How can successfully pre-verified changes cause regressions that should have been caught?

Question

In a CI context one of the commonly-used measures of increasing the quality levels of the integration branch is a mandatory set of pre-commit quality verifications (typically including building some artifacts, performing unit tests and even some feature/integration tests).

Yet some regressions (build breakages, various test failures) are detected by the CI system verifications in exactly the areas which were supposed to be covered by these mandatory pre-commit verifications.
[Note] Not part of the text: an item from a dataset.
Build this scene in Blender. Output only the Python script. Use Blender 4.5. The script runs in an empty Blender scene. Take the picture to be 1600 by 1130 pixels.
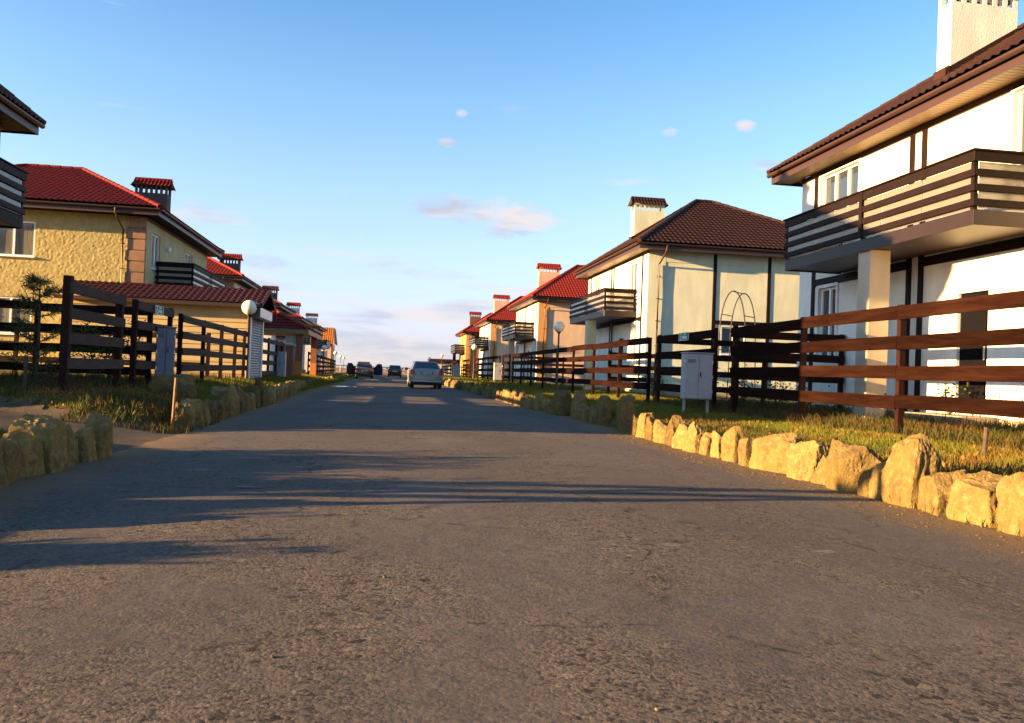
import bpy, math, random
import numpy as np
from mathutils import Vector, Matrix, noise as mnoise

random.seed(7)
rng = np.random.default_rng(7)
S = bpy.context.scene
COL = S.collection
R = math.radians

# ------------------------------------------------------------------ camera
CAM_H = 0.95
cam = bpy.data.cameras.new('camera'); cam_ob = bpy.data.objects.new('camera', cam); COL.objects.link(cam_ob)
cam.sensor_width = 36.0; cam.lens = 36.0 * 1300 / 1600; cam.clip_start = 0.05; cam.clip_end = 9000
def cam_axes():
    F = 1300.0
    d = Vector((607 - 800, 577 - 565, F)).normalized()
    hz = Vector((math.cos(R(2.2)), math.sin(R(2.2)), 0))
    up = d.cross(hz).normalized()
    if up.y > 0: up = -up
    xx = up.cross(d)
    if xx.x < 0: xx = -xx
    return xx, d, up                       # world X, Y, Z seen from the camera (x right, y down, z forward)
wx, wy, wz = cam_axes()
cam_ob.matrix_world = Matrix((
    (wx.x, -wx.y, -wx.z, 0), (wy.x, -wy.y, -wy.z, 0), (wz.x, -wz.y, -wz.z, CAM_H), (0, 0, 0, 1)))
S.camera = cam_ob

# ------------------------------------------------------------------ light
SUN_EL, SUN_AZ = 9.4, 9.5                 # elevation; shadows run to +X turned this much towards +Y
sd = bpy.data.lights.new('sun', 'SUN'); so = bpy.data.objects.new('sun', sd); COL.objects.link(so)
sd.energy = 5.0; sd.angle = R(0.5); sd.color = (1.0, 0.62, 0.26)
ray = Vector((math.cos(R(SUN_EL)) * math.cos(R(SUN_AZ)), math.cos(R(SUN_EL)) * math.sin(R(SUN_AZ)), -math.sin(R(SUN_EL))))
so.rotation_euler = ray.to_track_quat('-Z', 'Y').to_euler(); so.location = (-40, -8, 30)
S.view_settings.view_transform = 'Standard'; S.view_settings.look = 'None'
S.view_settings.exposure = 2.5; S.view_settings.gamma = 1.0; S.view_settings.use_curve_mapping = False

W = bpy.data.worlds.new('World'); S.world = W; W.use_nodes = True
def build_world():
    nt = W.node_tree; N = nt.nodes; L = nt.links; N.clear()
    out = N.new('ShaderNodeOutputWorld'); bg = N.new('ShaderNodeBackground'); L.new(bg.outputs[0], out.inputs[0])
    sky = N.new('ShaderNodeTexSky'); sky.sky_type = 'NISHITA'; sky.sun_disc = False
    sky.sun_elevation = R(SUN_EL); sky.sun_rotation = math.atan2(-ray.x, -ray.y) % (2 * math.pi)
    sky.air_density = 1.0; sky.dust_density = 0.6; sky.ozone_density = 2.0
    bg.inputs[1].default_value = 0.052
    def val(x, sock):
        if isinstance(x, (int, float)): sock.default_value = x
        else: L.new(x, sock)
    def m(op, a, b=0.0, c=0.0, clamp=False):
        n = N.new('ShaderNodeMath'); n.operation = op; n.use_clamp = clamp
        val(a, n.inputs[0]); val(b, n.inputs[1]); val(c, n.inputs[2]); return n.outputs[0]
    tc = N.new('ShaderNodeTexCoord'); sp = N.new('ShaderNodeSeparateXYZ'); L.new(tc.outputs['Generated'], sp.inputs[0])
    x, y, z = sp.outputs
    az = m('ARCTAN2', x, y); el = m('ARCSINE', z)
    def tex(sx, sy, scale, det, rough, off=0.0, dist=0.0):
        cb = N.new('ShaderNodeCombineXYZ'); val(m('MULTIPLY', az, sx), cb.inputs[0]); val(m('MULTIPLY', el, sy), cb.inputs[1]); cb.inputs[2].default_value = off
        t = N.new('ShaderNodeTexNoise'); t.inputs['Scale'].default_value = scale; t.inputs['Detail'].default_value = det
        t.inputs['Roughness'].default_value = rough; t.inputs['Distortion'].default_value = dist
        L.new(cb.outputs[0], t.inputs['Vector']); return t.outputs['Fac']
    def smooth(v, a, b):
        n = N.new('ShaderNodeMapRange'); n.interpolation_type = 'SMOOTHSTEP'; val(v, n.inputs[0])
        n.inputs[1].default_value = a; n.inputs[2].default_value = b; return n.outputs[0]
    n_band = tex(1.0, 6.5, 5.5, 6, 0.55, 3.1, 0.5)
    low = smooth(el, R(11.5), R(1.0))                      # cloud bars gather over the horizon
    thr = m('SUBTRACT', n_band, m('MULTIPLY', m('SUBTRACT', 1.0, low), 0.32))
    bands = m('MULTIPLY', smooth(thr, 0.33, 0.58), 0.8)
    n_puff = tex(1.0, 2.2, 20, 7, 0.62, 9.0, 0.8)
    puffs = None
    for a, e, wa, we, k in PUFFS:
        d = m('ADD', m('POWER', m('DIVIDE', m('SUBTRACT', az, R(a)), R(wa)), 2.0), m('POWER', m('DIVIDE', m('SUBTRACT', el, R(e)), R(we)), 2.0))
        f = m('MULTIPLY', smooth(m('ADD', m('SUBTRACT', 1.0, d), m('MULTIPLY', m('SUBTRACT', n_puff, 0.5), 3.6)), -0.1, 1.45), k)
        puffs = f if puffs is None else m('MAXIMUM', puffs, f)
    cov = m('MAXIMUM', bands, puffs, clamp=True)
    tone = tex(1.0, 5.0, 9, 3, 0.5, 20.0)
    cr = N.new('ShaderNodeMix'); cr.data_type = 'RGBA'
    L.new(smooth(tone, 0.38, 0.6), cr.inputs[0]); cr.inputs[6].default_value = CLOUD_DARK; cr.inputs[7].default_value = CLOUD_LIT
    tint = N.new('ShaderNodeMix'); tint.data_type = 'RGBA'; tint.blend_type = 'MULTIPLY'; tint.inputs[0].default_value = 1.0
    hs = N.new('ShaderNodeHueSaturation'); hs.inputs['Saturation'].default_value = SKY_SAT; hs.inputs['Value'].default_value = 1.0
    L.new(sky.outputs[0], hs.inputs['Color'])
    rp = N.new('ShaderNodeValToRGB'); E_ = rp.color_ramp.elements
    for i, (e_, c_) in enumerate(SKY_TINT):
        q = E_[i] if i < 2 else E_.new(e_ / 30)
        q.position = e_ / 30; q.color = (*c_, 1)
    nr = m('DIVIDE', el, R(30), clamp=True); L.new(nr, rp.inputs[0])
    L.new(hs.outputs[0], tint.inputs[6]); L.new(rp.outputs[0], tint.inputs[7])
    mx = N.new('ShaderNodeMix'); mx.data_type = 'RGBA'
    L.new(cov, mx.inputs[0]); L.new(tint.outputs[2], mx.inputs[6]); L.new(cr.outputs[2], mx.inputs[7])
    L.new(mx.outputs[2], bg.inputs[0])
SKY_SAT = 0.92; SKY_TINT = [(0.0, (.84, .98, 1.75)), (24, (.70, 1.06, 1.36)), (2.5, (.96, .92, 1.5)), (7.5, (1.16, 1.1, 1.26)), (12, (1.16, 1.2, 1.3)), (18, (.95, 1.18, 1.36))]
CLOUD_LIT = (3.1, 2.85, 2.85, 1); CLOUD_DARK = (2.05, 2.15, 2.6, 1)
PUFFS = [(3.3, 11.1, 3.4, 0.95, 0.95), (7.8, 10.5, 4.2, 1.3, 1.0), (3.4, 15.4, 0.7, 0.4, 0.9), (4.3, 17.3, 0.45, 0.28, 0.6),
         (23.6, 16.6, 0.7, 0.55, 0.95), (18.6, 16.4, 0.6, 0.35, 0.5), (-12.5, 9.4, 3.4, 0.8, 0.7), (-9.0, 6.6, 3.0, 0.7, 0.7), (24.9, 14.2, 1.3, 0.4, 0.6), (16.5, 13.2, 2.4, 0.3, 0.4)]
build_world()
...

During analysis of these regressions an argument often heard is that the developer who committed the change identified as root-cause of the regression has successfully passed all such verifications. And often the claim is supported by hard evidence indicating that:

• after the final version of the change was reached it was ported to a fresh workspace based on the tip of the branch
• the required artifacts were built from scratch (so the build was totally fine, no cache-related issues, etc.)
• all mandatory tests passed, including those covering the area in question and should have detected the regression
• no intermittent false-positives affected the respective verifications
• no file merges were detected when committing the change to the branch
• none of the files being modified was touched by any other change committed in the branch since the fresh workspace was pulled

Is it really possible for a software change to cause such a regression despite correctly following all the prescribed processes and practices? How?

Answer 1

There's one possibility I can think of, if when the dev are working on their own workstation, with sometimes images baked for virtual box to run on their workstation where your infrastructure doesn't use the exact same image.

The dev will need, while developing a feature, need to add a JVM parameter or whatever change to the middleware early in its work and forget it.

Before commiting, all unit/integration tests run on its workstation works great, as the baked image is shared, it works on every develloper system.

But when going through CI, it fails because the change to the middle-ware wasn't implemented, either because the dev forgot to ask for it, or just because the team in charge of updating the base images/provisioning system didn't had the time or did forget to update the system.

That's a good thing it break in CI, because it tells early before going into production that the system won't work as expected, but sometimes it becomes a hell to find the missing parameter.

This last point advocate to avoid rejecting commits, and just break on CI on a feature branch, thus it won't block anyone else, and let the dev fix the problem early, when the change is needed and prevent this change to be forget in the flow.

FWIW, we did exactly this here, developers had whole access to development machines and releases in Q/A were failing because a parameter change has been forget, we did move to chef to handle the configuration of the middleware (tomcat now) so each needed change to the infrastructure has to be coded somewhere and will be reproduced in all environment.

Answer 2

Sure it is. Production is always different. Real money. Real load. Real users. Real pain. This is why it is so important to put any significant change behind a feature flag. Your deployment should not change anything. Turning on a feature is the only thing that should make significant changes to your site.

Answer 3

The breakage is always theoretically possible because the pre-commit verification performed by the developer is done in isolation and thus can't take into account other in-flight changes being verified in parallel. Such changes can interfere with each-other and cause regressions without actually have collissions detectable at the SCM-level.

A simple example of such interfering changes:

Let's assume the code in the latest version of a project branch includes a certain function, defined in one file and invoked in a couple of other files. Two developers working in parallel on that project are preparing to make some changes to the code.

Developer A reworks that function removing or adding a mandatory function argument and, of course, updates all invocations of the function in all the associated files to match the updated definition.

Developer B decides to add an invocation of said function in a file which didn't contain any such invocation before and is thus not touched by developer A's changes. Of course developer B is filling the argument list to match the function's definition visible in the latest label. Which is the old definition, as developer A's changes aren't yet committed.

Both developers correctly perform the pre-commit verifications with a pass result and proceed to commit their code changes. Since the two changesets do not touch the same files no final merge happens, which typically would be an indication of potential problems, warranting a closer look and maybe a re-execution of the pre-commit verification. Nothing whatsoever can give even a subtle hint that something may go wrong.

Yet the end result is catastrophic - the build is broken as the function call added by developer B doesn't match the function definition updated by developer A.

Answer 4

When you find this type of issue, you should write some new extremely quick running acceptance tests that can eke out these issues, and add them to your build verification tests that run prior to your integration tests. You should constantly be shifting left and trying to shorten the feedback loop to the developers committing changes. If you cannot find a way to do this, perhaps your architecture isn't as agile as it needs to be.

@Dan Cornilescu - your scenario is valid for tightly coupled architectures which is why loosely coupled architectures (microservices of versioned RESTful APIs) have emerged as the current best practice in high performing organizations. These matrix of services organizations have other complexities to overcome though.

Sometimes you need to refactor your entire architecture to overcome issues such as these. I believe it was both Google and eBay that have completely rearchitected their platforms 5 times (in a span of something like 10 years) due to constraints their previous architecture imposed upon them.